By the 1880s, milliners were paying 32 dollars an ounce—twice the price of gold at the time—for plumes. Hunters worked tirelessly to meet the demand and were busiest during breeding season when the birds’ showy feathers were at their finest. They favored the densely populated rookeries of the Everglades, where they would shoot and then pluck the roosting adult birds, leaving the carcasses to rot. Unprotected eggs and newly hatched baby birds became easy prey. If they weren’t eaten by predators, the babies starved or died from exposure.
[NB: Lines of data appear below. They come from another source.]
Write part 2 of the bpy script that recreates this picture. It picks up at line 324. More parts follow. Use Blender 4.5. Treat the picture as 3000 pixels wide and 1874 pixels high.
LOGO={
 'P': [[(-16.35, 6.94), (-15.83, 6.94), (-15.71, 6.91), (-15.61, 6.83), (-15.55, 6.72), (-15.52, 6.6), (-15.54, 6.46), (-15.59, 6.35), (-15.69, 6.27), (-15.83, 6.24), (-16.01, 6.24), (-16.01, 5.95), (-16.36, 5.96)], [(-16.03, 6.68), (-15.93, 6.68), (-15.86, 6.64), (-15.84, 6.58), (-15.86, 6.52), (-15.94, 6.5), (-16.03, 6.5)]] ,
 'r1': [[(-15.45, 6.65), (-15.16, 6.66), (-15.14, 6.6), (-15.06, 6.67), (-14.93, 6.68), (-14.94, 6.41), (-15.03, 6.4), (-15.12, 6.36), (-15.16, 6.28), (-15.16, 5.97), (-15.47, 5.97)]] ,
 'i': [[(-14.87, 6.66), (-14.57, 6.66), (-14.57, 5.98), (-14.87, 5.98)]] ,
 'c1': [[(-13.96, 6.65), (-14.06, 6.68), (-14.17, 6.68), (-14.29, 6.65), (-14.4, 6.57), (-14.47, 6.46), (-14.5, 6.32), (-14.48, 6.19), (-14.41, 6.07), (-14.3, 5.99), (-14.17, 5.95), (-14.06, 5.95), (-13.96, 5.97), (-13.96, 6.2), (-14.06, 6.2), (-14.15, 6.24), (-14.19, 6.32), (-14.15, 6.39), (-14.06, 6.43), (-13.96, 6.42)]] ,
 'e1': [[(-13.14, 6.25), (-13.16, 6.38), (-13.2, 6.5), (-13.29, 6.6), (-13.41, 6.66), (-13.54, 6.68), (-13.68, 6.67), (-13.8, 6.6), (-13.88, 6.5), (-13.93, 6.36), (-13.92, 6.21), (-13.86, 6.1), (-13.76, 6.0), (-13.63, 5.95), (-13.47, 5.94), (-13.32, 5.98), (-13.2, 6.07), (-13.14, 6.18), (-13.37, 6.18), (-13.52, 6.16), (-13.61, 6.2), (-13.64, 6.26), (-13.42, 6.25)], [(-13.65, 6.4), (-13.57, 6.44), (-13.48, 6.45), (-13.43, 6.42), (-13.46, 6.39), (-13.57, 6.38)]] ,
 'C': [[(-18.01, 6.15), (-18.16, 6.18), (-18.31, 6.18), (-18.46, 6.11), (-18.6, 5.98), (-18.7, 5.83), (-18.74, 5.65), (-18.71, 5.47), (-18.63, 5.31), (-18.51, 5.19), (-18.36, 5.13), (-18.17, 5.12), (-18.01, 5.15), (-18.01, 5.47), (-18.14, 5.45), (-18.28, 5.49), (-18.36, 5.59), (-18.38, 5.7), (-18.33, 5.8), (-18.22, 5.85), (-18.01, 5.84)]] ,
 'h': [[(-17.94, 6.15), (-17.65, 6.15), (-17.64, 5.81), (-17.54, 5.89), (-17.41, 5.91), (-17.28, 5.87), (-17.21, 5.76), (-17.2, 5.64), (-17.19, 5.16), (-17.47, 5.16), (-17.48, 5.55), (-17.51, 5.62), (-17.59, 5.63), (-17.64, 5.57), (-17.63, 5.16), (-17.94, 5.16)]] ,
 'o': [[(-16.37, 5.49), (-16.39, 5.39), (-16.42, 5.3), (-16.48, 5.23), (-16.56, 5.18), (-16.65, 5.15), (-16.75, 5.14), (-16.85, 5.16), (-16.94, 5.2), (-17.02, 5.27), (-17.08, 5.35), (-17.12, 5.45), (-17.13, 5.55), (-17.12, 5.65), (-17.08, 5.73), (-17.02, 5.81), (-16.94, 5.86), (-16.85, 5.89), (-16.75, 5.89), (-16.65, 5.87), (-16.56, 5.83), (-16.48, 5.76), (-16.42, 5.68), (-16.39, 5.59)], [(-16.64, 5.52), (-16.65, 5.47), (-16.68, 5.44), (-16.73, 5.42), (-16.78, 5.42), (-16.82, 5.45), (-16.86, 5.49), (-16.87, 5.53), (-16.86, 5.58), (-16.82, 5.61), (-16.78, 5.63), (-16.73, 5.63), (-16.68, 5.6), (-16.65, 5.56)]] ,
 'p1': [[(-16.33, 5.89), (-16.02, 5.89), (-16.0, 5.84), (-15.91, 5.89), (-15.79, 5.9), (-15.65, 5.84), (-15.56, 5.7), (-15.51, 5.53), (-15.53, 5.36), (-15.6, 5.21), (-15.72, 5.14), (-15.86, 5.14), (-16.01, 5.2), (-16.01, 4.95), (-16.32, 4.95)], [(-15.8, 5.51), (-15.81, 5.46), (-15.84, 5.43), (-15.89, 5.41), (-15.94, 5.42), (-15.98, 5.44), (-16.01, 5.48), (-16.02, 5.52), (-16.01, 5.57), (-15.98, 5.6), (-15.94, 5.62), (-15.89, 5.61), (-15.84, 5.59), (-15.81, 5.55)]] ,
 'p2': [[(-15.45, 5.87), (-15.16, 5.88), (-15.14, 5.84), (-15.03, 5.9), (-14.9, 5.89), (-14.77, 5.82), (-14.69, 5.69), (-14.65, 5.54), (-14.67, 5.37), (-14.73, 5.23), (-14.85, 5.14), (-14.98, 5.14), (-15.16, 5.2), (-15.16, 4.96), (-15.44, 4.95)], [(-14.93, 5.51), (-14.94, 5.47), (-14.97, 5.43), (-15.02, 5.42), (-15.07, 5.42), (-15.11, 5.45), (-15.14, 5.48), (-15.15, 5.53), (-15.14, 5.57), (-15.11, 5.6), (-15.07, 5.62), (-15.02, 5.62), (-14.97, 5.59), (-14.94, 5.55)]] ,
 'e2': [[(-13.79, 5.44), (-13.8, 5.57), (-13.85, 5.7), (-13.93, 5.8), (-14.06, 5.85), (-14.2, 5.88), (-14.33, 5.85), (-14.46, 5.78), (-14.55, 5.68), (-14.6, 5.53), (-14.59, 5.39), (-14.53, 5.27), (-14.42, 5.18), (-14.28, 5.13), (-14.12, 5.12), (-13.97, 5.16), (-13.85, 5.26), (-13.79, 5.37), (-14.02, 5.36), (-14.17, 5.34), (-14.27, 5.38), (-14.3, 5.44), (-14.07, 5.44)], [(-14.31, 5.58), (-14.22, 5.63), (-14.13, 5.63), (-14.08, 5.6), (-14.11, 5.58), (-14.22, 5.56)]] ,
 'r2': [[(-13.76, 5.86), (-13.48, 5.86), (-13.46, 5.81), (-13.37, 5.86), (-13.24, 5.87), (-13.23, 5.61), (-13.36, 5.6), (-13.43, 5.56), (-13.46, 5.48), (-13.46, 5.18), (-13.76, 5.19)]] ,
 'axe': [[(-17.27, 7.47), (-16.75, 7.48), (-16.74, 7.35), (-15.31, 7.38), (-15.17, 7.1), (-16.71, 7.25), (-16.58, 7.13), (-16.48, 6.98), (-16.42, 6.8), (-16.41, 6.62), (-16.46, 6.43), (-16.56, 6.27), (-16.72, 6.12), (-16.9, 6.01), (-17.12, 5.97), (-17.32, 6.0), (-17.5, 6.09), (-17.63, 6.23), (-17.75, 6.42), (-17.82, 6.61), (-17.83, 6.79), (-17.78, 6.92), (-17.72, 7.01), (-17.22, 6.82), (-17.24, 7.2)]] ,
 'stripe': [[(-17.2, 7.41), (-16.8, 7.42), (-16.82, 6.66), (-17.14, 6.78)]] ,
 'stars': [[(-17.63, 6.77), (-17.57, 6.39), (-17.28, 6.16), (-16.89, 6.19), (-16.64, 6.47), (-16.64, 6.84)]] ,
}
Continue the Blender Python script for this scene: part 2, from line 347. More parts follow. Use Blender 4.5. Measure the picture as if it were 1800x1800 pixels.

On a “good” day, a single hunter could collect plumes from a hundred birds. By the end of the nineteenth century, an estimated five million birds per years were being killed for the millenary trade. Ninety-five percent of the snowy egret population was wiped out.
At age 15, a young man named Guy Bradley served as a scout for a French plume hunter in south Florida. Bradley was so sickened by the wholesale slaughter he witnessed that he became a game warden. In 1908, when he was only 35, Bradley was shot and killed while attempting to arrest a bird poacher. Believing the hunter had acted in self-defense, a jury declared Bradley’s killer innocent.
By the turn of the twentieth century, thanks to state and federal legislation, the newly-formed Audubon Society, President Teddy Roosevelt (a staunch conservationist) and a change in public attitude, the plume trade began to falter. It ended for good in 1920. The Everglades became a National Park in 1947, helping endangered shorebirds and other threatened wildlife begin a slow but steady comeback.
If that story isn’t enough to make you support full funding for the Environmental Protection Agency and the National Park Service, I don’t know what is.